December 2, 2020
Butter Honey Pig Bread, by Francesca Ekwuyasi
One more title that I am glad I got to before the year was out was the debut novel by Francesca Ekwuyasi, Butter Honey Pig Bread, which was longlisted for the Scotiabank Giller Prize. It was fantastic, a debut that was so polished and assured, hugely ambitious in its reach and just as successful in execution…and by page 19 it was clear I’d be baking the cake Taiye makes to celebrate the occasion of her twin sister’s homecoming, salted caramel chocolate. Which was baked before the day was out.

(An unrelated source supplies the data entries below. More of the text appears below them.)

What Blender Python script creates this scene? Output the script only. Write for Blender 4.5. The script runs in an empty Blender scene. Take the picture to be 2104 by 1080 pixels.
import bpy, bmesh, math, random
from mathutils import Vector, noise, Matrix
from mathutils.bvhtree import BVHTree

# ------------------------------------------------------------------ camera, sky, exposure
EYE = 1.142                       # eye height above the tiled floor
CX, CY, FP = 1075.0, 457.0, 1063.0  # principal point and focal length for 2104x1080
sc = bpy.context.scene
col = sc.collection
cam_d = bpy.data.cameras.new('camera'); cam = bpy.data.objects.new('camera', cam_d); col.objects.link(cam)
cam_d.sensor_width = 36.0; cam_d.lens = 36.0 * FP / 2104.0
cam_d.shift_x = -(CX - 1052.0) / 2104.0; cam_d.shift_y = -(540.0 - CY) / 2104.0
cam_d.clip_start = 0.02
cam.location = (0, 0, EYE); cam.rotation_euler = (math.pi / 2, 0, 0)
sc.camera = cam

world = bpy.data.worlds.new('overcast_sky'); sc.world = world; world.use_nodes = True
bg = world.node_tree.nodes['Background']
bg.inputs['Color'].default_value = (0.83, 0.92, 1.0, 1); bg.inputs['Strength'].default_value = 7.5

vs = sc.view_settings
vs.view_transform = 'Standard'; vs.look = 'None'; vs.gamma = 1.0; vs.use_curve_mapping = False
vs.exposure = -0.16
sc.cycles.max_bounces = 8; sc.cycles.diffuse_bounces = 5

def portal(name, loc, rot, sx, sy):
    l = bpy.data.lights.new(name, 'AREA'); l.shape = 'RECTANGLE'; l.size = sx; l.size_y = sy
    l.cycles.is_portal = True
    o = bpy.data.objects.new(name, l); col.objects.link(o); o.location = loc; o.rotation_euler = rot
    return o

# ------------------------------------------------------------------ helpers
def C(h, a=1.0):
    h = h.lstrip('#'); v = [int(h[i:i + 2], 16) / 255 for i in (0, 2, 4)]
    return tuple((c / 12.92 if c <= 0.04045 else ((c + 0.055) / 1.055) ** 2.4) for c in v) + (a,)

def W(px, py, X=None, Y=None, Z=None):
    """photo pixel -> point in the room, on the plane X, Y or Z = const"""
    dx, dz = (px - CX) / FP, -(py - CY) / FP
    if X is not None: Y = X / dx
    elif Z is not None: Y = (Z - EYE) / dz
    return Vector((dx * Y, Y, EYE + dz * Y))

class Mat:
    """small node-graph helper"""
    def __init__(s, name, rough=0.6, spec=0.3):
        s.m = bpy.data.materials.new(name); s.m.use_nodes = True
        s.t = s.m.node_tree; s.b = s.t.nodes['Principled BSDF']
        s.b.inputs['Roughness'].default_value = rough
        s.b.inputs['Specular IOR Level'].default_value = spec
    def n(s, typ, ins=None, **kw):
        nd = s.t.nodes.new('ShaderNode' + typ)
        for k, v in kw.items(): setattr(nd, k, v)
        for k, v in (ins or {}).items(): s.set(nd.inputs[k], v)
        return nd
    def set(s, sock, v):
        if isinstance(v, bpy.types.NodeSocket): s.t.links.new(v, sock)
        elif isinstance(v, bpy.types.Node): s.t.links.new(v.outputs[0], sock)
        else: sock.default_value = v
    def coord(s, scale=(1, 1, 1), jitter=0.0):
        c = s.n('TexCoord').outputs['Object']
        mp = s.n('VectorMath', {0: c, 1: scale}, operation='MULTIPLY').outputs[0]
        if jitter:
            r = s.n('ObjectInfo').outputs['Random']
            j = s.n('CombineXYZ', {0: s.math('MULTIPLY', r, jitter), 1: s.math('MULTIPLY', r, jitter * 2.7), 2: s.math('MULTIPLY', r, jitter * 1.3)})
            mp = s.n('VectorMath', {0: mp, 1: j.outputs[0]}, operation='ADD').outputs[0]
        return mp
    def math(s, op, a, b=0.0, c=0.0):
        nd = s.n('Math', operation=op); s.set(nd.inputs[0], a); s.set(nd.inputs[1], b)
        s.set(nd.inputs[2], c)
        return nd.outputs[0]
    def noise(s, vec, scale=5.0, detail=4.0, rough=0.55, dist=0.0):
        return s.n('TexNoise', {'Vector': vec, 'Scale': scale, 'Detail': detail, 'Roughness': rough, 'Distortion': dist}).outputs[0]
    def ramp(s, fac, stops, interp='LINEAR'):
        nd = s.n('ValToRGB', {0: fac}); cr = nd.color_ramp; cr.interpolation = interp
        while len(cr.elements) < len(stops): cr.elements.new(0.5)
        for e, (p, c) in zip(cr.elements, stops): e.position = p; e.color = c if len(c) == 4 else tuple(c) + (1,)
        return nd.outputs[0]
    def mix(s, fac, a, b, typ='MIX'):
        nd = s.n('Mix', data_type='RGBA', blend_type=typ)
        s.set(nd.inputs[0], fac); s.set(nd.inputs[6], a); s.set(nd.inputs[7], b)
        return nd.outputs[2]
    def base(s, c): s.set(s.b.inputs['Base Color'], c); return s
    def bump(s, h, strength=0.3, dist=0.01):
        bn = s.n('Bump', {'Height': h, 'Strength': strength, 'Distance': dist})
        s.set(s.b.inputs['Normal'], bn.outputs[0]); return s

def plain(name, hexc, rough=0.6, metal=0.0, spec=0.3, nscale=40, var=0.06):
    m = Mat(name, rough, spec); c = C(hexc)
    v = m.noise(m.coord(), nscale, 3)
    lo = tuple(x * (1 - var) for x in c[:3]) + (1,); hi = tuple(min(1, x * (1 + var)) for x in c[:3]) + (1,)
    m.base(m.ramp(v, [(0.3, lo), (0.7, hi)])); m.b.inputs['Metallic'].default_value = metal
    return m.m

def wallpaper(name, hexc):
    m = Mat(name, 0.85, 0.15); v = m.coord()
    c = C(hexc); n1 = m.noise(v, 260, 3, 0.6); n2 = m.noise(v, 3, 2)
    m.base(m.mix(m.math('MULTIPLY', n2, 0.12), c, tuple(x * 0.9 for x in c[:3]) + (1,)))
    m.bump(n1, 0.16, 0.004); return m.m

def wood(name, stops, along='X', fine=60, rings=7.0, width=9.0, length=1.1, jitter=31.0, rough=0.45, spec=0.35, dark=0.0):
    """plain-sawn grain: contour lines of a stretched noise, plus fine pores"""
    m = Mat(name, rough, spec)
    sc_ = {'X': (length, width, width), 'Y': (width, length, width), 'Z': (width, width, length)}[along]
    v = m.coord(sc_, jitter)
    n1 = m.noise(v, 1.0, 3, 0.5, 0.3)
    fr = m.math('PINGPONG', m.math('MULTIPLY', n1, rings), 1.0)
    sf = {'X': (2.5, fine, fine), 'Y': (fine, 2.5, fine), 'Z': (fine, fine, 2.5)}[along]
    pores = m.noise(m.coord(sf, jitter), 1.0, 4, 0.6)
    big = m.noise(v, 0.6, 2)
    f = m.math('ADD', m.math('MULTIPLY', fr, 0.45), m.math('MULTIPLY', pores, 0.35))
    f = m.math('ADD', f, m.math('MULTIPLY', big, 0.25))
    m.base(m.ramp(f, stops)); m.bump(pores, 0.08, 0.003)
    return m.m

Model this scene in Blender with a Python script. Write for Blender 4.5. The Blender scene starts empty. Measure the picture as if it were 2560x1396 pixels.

It’s a hugely evocative novel, gorgeous and sensual, rich with foods and cooking, and also with sex. Although it begins with something more unearthly, the birth of Kambirinachi, a Nigerian woman presented as an Ogbanje, “a spirit that plagues a family with grief by dying repeatedly in childhood and being reborn.” Except that Kambirinachi cheats the system and clings to her life, but she will pay a price for this. Which is how she explains tragedies that befall her when she loses her parents, and her husband dies, and then something terrible and traumatic is suffered by her twin daughters that tears the rest of their family apart.
The three strands of this novel belong to Kambirinachi and her daughters, Taiye and Kehinde, who grow up estranged from each other and head out into the world apart. Taiye goes to London, and then studies cooking in France, and eventually arrives in Halifax, Nova Scotia, before returning home to care for her ailing mother. Meanwhile, Kehinde is left behind when her sister moved to London, and makes her own way to study in Montreal and build a life there.
At the beginning of the novel, Kehinde is arriving home to Lagos with her new husband, meeting her mother and sister again for the first time in years. We learn her story in the first person, seeking to make sense of her traumatic past and move forward in her life. Similarly, Taiye’s tells a story that blends the present day experience with what she’s been through in her life, and finally their mother’s story is told chronologically, adding necessary context to the twins’ experience—for the twins themselves and the reader alike.
The progress of the novel is these three strands becoming re-woven together, braided tighter and tighter throughout the narrative. It’s a novel that in many ways reminded me of Saleema Nawaz’s Bone and Bread, for themes of family estrangement, loss and mystery, and also food, and I would definitely recommend it for anyone who enjoyed that book.
I also appreciated its treatment of Black communities among the diaspora, Nigerian Taiye in Halifax visiting the Africville museum commemorating that city’s historic Black community, and the other Africans she meets in London. And that a novel creates such a powerful sense of place in so many different places—Lagos, London, Montreal, Halifax—is also a remarkable achievement.
Butter Honey Pig Break is a standout debut, and as much as it will make you hungry, it will also more than satisfy.